The conversations that resulted were astounding. Doors that had been shut for a long time began to open. I had a heartfelt conversation with my boss about how I had been showing up. I owned my part and committed to showing up differently. Not only did she appreciate the honesty, she said this revealed to her my level of leadership and management potential. So, here is the third step: gratitude.

By missing the mark and cleaning it up at work I revealed my true character; my willingness to speak up when something isn’t working, my honesty and willingness to own my mistakes, my willingness to course correct and find solutions. I actually strengthened my position and connections at work through this process. I’m glad it happened because of what it created, this is the gratitude. I am grateful my boyfriend and I broke up. Had we not, I would have stayed in a pattern of suffering and just brought him into it with me. I care about him and myself way too much to do that.

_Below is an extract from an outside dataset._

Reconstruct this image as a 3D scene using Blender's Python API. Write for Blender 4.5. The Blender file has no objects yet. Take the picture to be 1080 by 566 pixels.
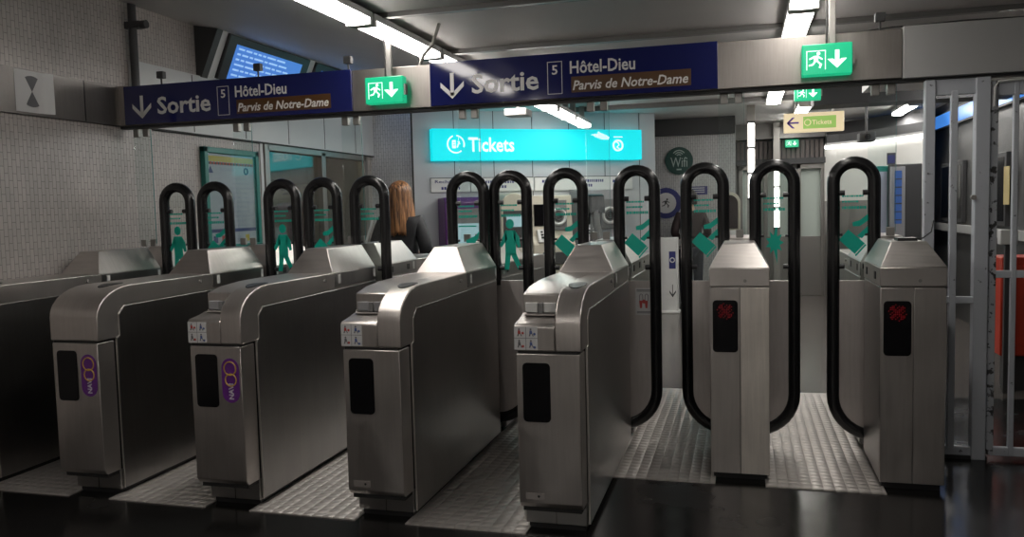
import bpy, bmesh, math, random
from mathutils import Matrix, Vector
random.seed(4)
PI = math.pi
S = bpy.context.scene
COL = S.collection

# ------------------------------------------------------------------ camera, world, exposure
cd = bpy.data.cameras.new('camera'); cam = bpy.data.objects.new('camera', cd); COL.objects.link(cam); S.camera = cam
F_PX, YAW, PITCH, ROLL = 869.8, 0.27317, 0.07183, -0.02544
fw = Vector((-math.sin(YAW)*math.cos(PITCH), math.cos(YAW)*math.cos(PITCH), -math.sin(PITCH)))
ri = Vector((math.cos(YAW), math.sin(YAW), 0)); up = ri.cross(fw)
r2 = math.cos(ROLL)*ri + math.sin(ROLL)*up; u2 = -math.sin(ROLL)*ri + math.cos(ROLL)*up
cm = Matrix((r2, u2, -fw)).transposed().to_4x4(); cm.translation = Vector((0, 0, 1.5)); cam.matrix_world = cm
cd.sensor_fit = 'HORIZONTAL'; cd.sensor_width = 36; cd.lens = F_PX/1080*36; cd.clip_start = .05

w = bpy.data.worlds.new('world'); S.world = w; w.use_nodes = True
w.node_tree.nodes['Background'].inputs[0].default_value = (.9, .95, 1, 1)
w.node_tree.nodes['Background'].inputs[1].default_value = .02
S.view_settings.view_transform = 'Standard'; S.view_settings.look = 'None'
S.view_settings.exposure = 0; S.view_settings.gamma = 1; S.view_settings.use_curve_mapping = False
S.cycles.use_denoising = True; S.cycles.max_bounces = 8; S.cycles.transparent_max_bounces = 16
S.cycles.sample_clamp_indirect = 4; S.cycles.caustics_reflective = False; S.cycles.caustics_refractive = False
LAMP = 16.5          # radiance of the strip lights' diffusers
LAMP_HALL = 23     # the ones over the ticket hall, stronger to brighten it
SIGN = .95

# ------------------------------------------------------------------ materials
MATS = {}
def nm(name):
    m = bpy.data.materials.new(name); m.use_nodes = True; n = m.node_tree.nodes
    return m, n, m.node_tree.links, n['Principled BSDF']
def plain(name, c, rough=.5, metal=0, var=.0, scale=6, bump=0, spec=.5):
    m, n, l, b = nm(name)
    b.inputs['Roughness'].default_value = rough; b.inputs['Metallic'].default_value = metal
    b.inputs['Specular IOR Level'].default_value = spec
    b.inputs['Base Color'].default_value = (*c, 1)
    if var or bump:
        t = n.new('ShaderNodeTexCoord'); z = n.new('ShaderNodeTexNoise'); z.inputs['Scale'].default_value = scale; z.inputs['Detail'].default_value = 5
        l.new(t.outputs['Object'], z.inputs['Vector'])
        if var:
            r = n.new('ShaderNodeMixRGB'); r.inputs[1].default_value = (*[x*(1-var) for x in c], 1); r.inputs[2].default_value = (*[min(1, x*(1+var)) for x in c], 1)
            l.new(z.outputs['Fac'], r.inputs[0]); l.new(r.outputs[0], b.inputs['Base Color'])
        if bump:
            q = n.new('ShaderNodeBump'); q.inputs['Strength'].default_value = bump; q.inputs['Distance'].default_value = .003
            l.new(z.outputs['Fac'], q.inputs['Height']); l.new(q.outputs[0], b.inputs['Normal'])
    MATS[name] = m; return m
def steel(name, c, rough, stretch=(2, 2, 60), metal=1.0, streak=.07, dr=.05):
    m, n, l, b = nm(name)
    t = n.new('ShaderNodeTexCoord'); mp = n.new('ShaderNodeMapping'); mp.inputs['Scale'].default_value = stretch
    z = n.new('ShaderNodeTexNoise'); z.inputs['Scale'].default_value = 3; z.inputs['Detail'].default_value = 6
    l.new(t.outputs['Object'], mp.inputs[0]); l.new(mp.outputs[0], z.inputs['Vector'])
    z2 = n.new('ShaderNodeTexNoise'); z2.inputs['Scale'].default_value = 5; z2.inputs['Detail'].default_value = 5; l.new(t.outputs['Object'], z2.inputs['Vector'])
    mx = n.new('ShaderNodeMath'); mx.operation = 'ADD'; l.new(z.outputs['Fac'], mx.inputs[0]); l.new(z2.outputs['Fac'], mx.inputs[1])
    r = n.new('ShaderNodeMapRange'); r.inputs[1].default_value = .7; r.inputs[2].default_value = 1.3; r.inputs[3].default_value = rough-dr; r.inputs[4].default_value = rough+dr
    l.new(mx.outputs[0], r.inputs[0]); l.new(r.outputs[0], b.inputs['Roughness'])
    rr = n.new('ShaderNodeMapRange'); rr.inputs[1].default_value = .7; rr.inputs[2].default_value = 1.3; l.new(mx.outputs[0], rr.inputs[0])
    cr = n.new('ShaderNodeMixRGB'); cr.inputs[1].default_value = (*[x*(1-streak*1.6) for x in c], 1); cr.inputs[2].default_value = (*[min(1, x*(1+streak)) for x in c], 1)
    l.new(rr.outputs[0], cr.inputs[0]); l.new(cr.outputs[0], b.inputs['Base Color'])
    b.inputs['Metallic'].default_value = metal
    MATS[name] = m; return m
def emit(name, c, s):
    m, n, l, b = nm(name)
    b.inputs['Base Color'].default_value = (*[x*.5 for x in c], 1); b.inputs['Emission Color'].default_value = (*c, 1); b.inputs['Emission Strength'].default_value = s
    b.inputs['Roughness'].default_value = .3
    MATS[name] = m; return m
def glassy(name, tint, refl=1.0):
    # thin clear sheet: reflection rises towards grazing angles, the same from both sides
    m, n, l, b = nm(name); n.remove(b); o = n['Material Output']
    lw = n.new('ShaderNodeLayerWeight'); lw.inputs['Blend'].default_value = .5
    pw = n.new('ShaderNodeMath'); pw.operation = 'POWER'; pw.inputs[1].default_value = 4.5; l.new(lw.outputs['Facing'], pw.inputs[0])
    ma = n.new('ShaderNodeMath'); ma.operation = 'MULTIPLY_ADD'; ma.inputs[1].default_value = .55*refl; ma.inputs[2].default_value = .03*refl; ma.use_clamp = True; l.new(pw.outputs[0], ma.inputs[0])
    t = n.new('ShaderNodeBsdfTransparent'); t.inputs[0].default_value = (*tint, 1)
    g = n.new('ShaderNodeBsdfGlossy'); g.inputs['Roughness'].default_value = .02
    x = n.new('ShaderNodeMixShader'); l.new(ma.outputs[0], x.inputs[0]); l.new(t.outputs[0], x.inputs[1]); l.new(g.outputs[0], x.inputs[2]); l.new(x.outputs[0], o.inputs[0])
    MATS[name] = m; return m
def tiles(name, c1, c2, mortar, axes, w=.088, h=.031, rough=.35):
    # narrow tiles standing upright; axes: which object coordinate runs along the wall
    m, n, l, b = nm(name)
    t = n.new('ShaderNodeTexCoord'); s = n.new('ShaderNodeSeparateXYZ'); c = n.new('ShaderNodeCombineXYZ')
    l.new(t.outputs['Object'], s.inputs[0]); l.new(s.outputs['Z'], c.inputs['X']); l.new(s.outputs[axes], c.inputs['Y'])
    k = n.new('ShaderNodeTexBrick'); k.inputs['Scale'].default_value = 1; k.inputs['Brick Width'].default_value = w; k.inputs['Row Height'].default_value = h
    k.inputs['Mortar Size'].default_value = .0022; k.inputs['Mortar Smooth'].default_value = .2; k.offset = .5
    k.inputs['Color1'].default_value = (*c1, 1); k.inputs['Color2'].default_value = (*c2, 1); k.inputs['Mortar'].default_value = (*mortar, 1)
    l.new(c.outputs[0], k.inputs['Vector'])
    z = n.new('ShaderNodeTexNoise'); z.inputs['Scale'].default_value = 1.7; z.inputs['Detail'].default_value = 6; l.new(t.outputs['Object'], z.inputs['Vector'])
    rr = n.new('ShaderNodeMapRange'); rr.inputs[1].default_value = .3; rr.inputs[2].default_value = .7; rr.inputs[3].default_value = .8; rr.inputs[4].default_value = 1.05
    l.new(z.outputs['Fac'], rr.inputs[0])
    mm = n.new('ShaderNodeMixRGB'); mm.blend_type = 'MULTIPLY'; mm.inputs[0].default_value = 1; l.new(k.outputs['Color'], mm.inputs[1]); l.new(rr.outputs[0], mm.inputs[2])
    l.new(mm.outputs[0], b.inputs['Base Color']); b.inputs['Roughness'].default_value = rough
    q = n.new('ShaderNodeBump'); q.inputs['Strength'].default_value = .5; q.inputs['Distance'].default_value = .004; q.invert = True
    l.new(k.outputs['Fac'], q.inputs['Height']); l.new(q.outputs[0], b.inputs['Normal'])
    MATS[name] = m; return m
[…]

I’m grateful. This was a tough one, but I’m grateful for depression. It has taught me trust, faith, compassion, hope, humility, willingness, and perseverance. I am who I am today because of what I experienced yesterday. To me, this is good news cause I’m pretty frickin awesome. Thank you. Thank you past relationships, thank you mom, thank you work, thank you depression, and thank you coach. Thank you for helping me to see something different.